Bluetooth gamepad, mouse and keyboard support for ESP32 and PicoW

Bluepad32 is a Bluetooth HID host library for ESP32 and Raspberry Pi Pico W that lets you connect modern gaming controllers (PS5, Xbox, Switch, etc.) to microcontroller projects. It targets embedded developers building robots, retro gaming adapters, or any project that needs a real controller instead of a joystick module. Actively maintained with good hardware breadth.

Single-core design (runs entirely on CPU0) is the right call for ESP32 projects where you need the other core free for application logic. Per-controller HID parser files mean the code is well-separated — adding a new controller doesn't touch existing parsers.

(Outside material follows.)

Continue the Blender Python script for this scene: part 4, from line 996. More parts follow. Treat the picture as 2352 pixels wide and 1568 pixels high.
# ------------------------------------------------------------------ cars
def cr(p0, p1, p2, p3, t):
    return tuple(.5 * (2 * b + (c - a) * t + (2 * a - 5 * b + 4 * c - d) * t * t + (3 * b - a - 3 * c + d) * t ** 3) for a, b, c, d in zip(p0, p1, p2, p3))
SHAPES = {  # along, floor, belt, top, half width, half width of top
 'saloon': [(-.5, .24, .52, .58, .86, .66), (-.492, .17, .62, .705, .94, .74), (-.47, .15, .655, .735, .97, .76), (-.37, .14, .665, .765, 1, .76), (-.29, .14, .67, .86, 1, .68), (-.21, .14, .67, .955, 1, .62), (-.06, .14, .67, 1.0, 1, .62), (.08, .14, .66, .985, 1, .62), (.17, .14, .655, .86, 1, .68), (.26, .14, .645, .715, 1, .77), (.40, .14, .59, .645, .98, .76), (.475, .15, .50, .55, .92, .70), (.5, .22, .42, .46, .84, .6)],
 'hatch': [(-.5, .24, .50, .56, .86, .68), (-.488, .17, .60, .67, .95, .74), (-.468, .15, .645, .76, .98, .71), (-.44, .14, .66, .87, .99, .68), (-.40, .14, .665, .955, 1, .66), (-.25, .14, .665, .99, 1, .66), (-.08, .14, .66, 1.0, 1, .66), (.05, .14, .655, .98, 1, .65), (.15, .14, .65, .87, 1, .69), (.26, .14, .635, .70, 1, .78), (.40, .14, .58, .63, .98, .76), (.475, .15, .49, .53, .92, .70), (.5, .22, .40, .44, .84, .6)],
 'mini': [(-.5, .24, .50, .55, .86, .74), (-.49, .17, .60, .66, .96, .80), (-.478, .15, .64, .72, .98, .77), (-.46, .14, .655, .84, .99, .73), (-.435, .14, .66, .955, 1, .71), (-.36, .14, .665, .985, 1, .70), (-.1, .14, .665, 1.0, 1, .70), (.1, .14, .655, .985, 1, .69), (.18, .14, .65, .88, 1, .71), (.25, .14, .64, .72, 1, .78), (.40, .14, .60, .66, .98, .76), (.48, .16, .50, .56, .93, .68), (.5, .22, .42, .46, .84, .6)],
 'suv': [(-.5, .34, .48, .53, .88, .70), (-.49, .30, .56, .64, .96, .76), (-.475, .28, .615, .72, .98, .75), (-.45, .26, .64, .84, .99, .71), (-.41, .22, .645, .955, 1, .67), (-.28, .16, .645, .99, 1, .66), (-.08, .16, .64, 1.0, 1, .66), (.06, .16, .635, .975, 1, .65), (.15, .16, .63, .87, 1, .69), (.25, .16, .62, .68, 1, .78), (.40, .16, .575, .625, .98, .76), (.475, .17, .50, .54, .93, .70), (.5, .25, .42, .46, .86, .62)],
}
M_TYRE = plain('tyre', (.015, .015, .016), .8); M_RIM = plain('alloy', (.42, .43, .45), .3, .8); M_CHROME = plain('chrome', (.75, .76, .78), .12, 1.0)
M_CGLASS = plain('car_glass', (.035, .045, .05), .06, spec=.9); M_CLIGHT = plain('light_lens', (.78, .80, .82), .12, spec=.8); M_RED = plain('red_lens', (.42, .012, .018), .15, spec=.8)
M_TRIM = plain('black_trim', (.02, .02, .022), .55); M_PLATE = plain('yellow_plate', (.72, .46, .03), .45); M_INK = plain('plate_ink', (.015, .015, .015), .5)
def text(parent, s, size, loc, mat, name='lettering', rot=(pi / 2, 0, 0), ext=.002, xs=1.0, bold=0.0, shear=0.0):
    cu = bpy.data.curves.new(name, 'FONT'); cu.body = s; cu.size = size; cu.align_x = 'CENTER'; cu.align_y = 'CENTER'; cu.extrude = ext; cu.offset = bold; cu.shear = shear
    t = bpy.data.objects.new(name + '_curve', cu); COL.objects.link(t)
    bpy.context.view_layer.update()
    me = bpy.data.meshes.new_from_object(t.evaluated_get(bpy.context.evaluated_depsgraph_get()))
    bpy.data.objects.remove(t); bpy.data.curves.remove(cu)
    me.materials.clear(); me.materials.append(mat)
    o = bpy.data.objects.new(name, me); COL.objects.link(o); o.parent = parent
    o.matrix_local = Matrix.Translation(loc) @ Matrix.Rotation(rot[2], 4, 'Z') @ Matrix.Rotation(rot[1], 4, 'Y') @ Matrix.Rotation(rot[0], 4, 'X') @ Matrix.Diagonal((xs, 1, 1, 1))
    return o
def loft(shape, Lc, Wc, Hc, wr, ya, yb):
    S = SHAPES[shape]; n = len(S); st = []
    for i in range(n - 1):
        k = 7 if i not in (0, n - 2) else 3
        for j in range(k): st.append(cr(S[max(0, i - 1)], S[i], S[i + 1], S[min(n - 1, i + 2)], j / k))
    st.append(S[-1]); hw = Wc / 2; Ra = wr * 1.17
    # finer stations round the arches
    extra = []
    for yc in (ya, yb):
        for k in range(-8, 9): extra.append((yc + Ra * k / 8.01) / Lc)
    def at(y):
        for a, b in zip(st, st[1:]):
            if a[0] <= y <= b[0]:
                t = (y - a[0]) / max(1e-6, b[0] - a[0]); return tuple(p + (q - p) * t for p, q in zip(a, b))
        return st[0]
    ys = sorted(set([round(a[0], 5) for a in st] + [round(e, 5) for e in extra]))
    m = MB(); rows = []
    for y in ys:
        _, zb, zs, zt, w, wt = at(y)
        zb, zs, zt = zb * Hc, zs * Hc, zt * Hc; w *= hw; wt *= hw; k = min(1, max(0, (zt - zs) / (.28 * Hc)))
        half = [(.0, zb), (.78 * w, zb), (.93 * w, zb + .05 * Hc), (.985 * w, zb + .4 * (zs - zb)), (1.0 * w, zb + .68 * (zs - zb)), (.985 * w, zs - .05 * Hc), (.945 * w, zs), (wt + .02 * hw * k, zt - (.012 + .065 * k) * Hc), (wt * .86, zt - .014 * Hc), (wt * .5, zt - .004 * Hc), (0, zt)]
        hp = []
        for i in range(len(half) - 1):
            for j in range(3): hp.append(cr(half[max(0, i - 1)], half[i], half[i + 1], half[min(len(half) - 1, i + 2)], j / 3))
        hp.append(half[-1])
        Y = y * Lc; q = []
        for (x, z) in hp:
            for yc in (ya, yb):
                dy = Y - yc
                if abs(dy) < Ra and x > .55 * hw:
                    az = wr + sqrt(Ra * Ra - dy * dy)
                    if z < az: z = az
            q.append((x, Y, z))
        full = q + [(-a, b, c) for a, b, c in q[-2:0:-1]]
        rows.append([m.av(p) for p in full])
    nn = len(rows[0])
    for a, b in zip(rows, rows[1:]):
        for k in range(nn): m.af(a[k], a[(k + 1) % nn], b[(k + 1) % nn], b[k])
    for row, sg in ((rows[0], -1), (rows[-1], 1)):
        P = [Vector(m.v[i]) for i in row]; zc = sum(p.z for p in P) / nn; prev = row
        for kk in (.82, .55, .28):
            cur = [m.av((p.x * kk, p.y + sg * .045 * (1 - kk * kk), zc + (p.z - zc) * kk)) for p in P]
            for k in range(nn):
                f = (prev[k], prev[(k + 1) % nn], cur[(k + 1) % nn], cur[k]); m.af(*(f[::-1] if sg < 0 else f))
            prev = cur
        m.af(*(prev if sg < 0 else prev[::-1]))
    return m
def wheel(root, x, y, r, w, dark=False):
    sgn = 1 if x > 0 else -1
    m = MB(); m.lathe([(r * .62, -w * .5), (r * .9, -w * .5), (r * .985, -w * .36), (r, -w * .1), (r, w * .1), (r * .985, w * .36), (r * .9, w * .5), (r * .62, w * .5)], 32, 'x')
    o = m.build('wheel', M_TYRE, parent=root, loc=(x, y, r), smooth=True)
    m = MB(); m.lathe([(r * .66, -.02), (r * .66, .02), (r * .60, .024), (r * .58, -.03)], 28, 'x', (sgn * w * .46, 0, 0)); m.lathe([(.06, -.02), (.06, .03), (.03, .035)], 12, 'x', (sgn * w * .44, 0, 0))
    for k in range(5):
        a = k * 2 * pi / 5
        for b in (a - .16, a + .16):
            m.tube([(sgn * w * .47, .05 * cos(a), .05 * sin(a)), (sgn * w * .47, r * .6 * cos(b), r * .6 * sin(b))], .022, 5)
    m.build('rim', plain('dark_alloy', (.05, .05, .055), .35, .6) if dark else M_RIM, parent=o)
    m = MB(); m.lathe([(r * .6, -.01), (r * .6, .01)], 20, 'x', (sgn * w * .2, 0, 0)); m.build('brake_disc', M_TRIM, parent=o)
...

Pre-compiled firmware binaries for common platforms (Nina, AirLift, Unijoysticle) lower the barrier significantly for non-C users. CircuitPython and Arduino support alongside raw ESP-IDF means it covers the full skill-level spectrum from beginners to people writing production firmware.

BTstack dependency carries a commercial licensing requirement for closed-source ESP32 products — this is buried in the README and will surprise anyone building a product who didn't read carefully. No USB HID fallback: if the target controller doesn't support Bluetooth Classic or BLE, you're stuck. ESP32-S3/C3/C6/H2 support only a subset of controllers (unspecified in the README — you have to dig into the docs), which creates a support surface mismatch if you pick the wrong chip variant early. The NINA/AirLift coprocessor mode adds latency and protocol overhead that makes it a poor fit for anything requiring precise timing, but this tradeoff isn't documented.